Rosyjska Federalna Służba Bezpieczeństwa umorzyła sprawę karną przeciwko zbrojnej najemniczej Grupie Wagnera, a członkowie grupy szykują się do przekazania ciężkiej broni ministerstwu obrony – poinformowała agencja Reutera, powołując się na rosyjskie źródła.
Według Reutera sprawa karna dotycząca sobotniego zbrojnego buntu Grupy Wagnera została umorzona jeszcze w weekend, gdyż uczestnicy buntu „zaprzestali działań zmierzających bezpośrednio do popełnienia przestępstwa”.
Jeszcze wczoraj gazeta Kommiersant i agencja RIA Nowosti i informowały, że sprawa karna przeciwko Jewgienijowi Prigożynowi nie została umorzona. Wysunięto mu zarzuty za zorganizowanie zbrojnego buntu (art. 279 Kodeksu Karnego Federacji Rosyjskiej).
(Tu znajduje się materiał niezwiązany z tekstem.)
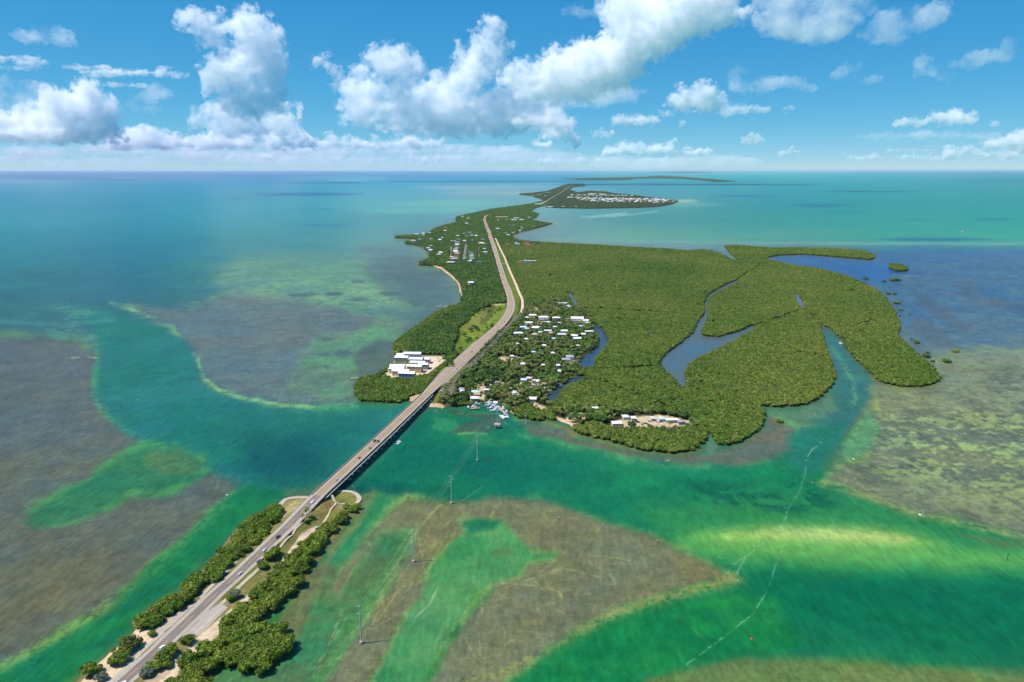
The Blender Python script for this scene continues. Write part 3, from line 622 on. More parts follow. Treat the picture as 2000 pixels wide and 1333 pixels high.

Grozi za to od 12 do 20 lat pozbawienia wolności.
W sobotę najemnicy Grupy Wagnera zajęli sztab rosyjskiej armii w Rostowie nad Donem, a następnie zaczęli posuwać się w kierunku Moskwy. Właściciel Grupy Jewgienij Prigożyn jest od dawna skonfliktowany z częścią rosyjskiego establishmentu wojskowego, dowodzącą inwazją na Ukrainę. Domagał się “przywrócenia sprawiedliwości” w armii i odsunięcia od władzy ministra obrony Siergieja Szojgu.
W sobotę wieczorem Prigożyn ogłosił odwrót i wycofanie najemników do obozów polowych, by “uniknąć rozlewu krwi”. Miało to być rezultatem układu białoruskiego autorytarnego lidera Alaksandra Łukaszenki z Prigożynem, zawartego w porozumieniu z Władimirem Putinem. Zgodnie z tymi uzgodnieniami właściciel Grupy Wagnera mieliby wyjechać na Białoruś. Dziś białoruskie media poinformowały, że jego prywatny samolot wylądował w Mińsku.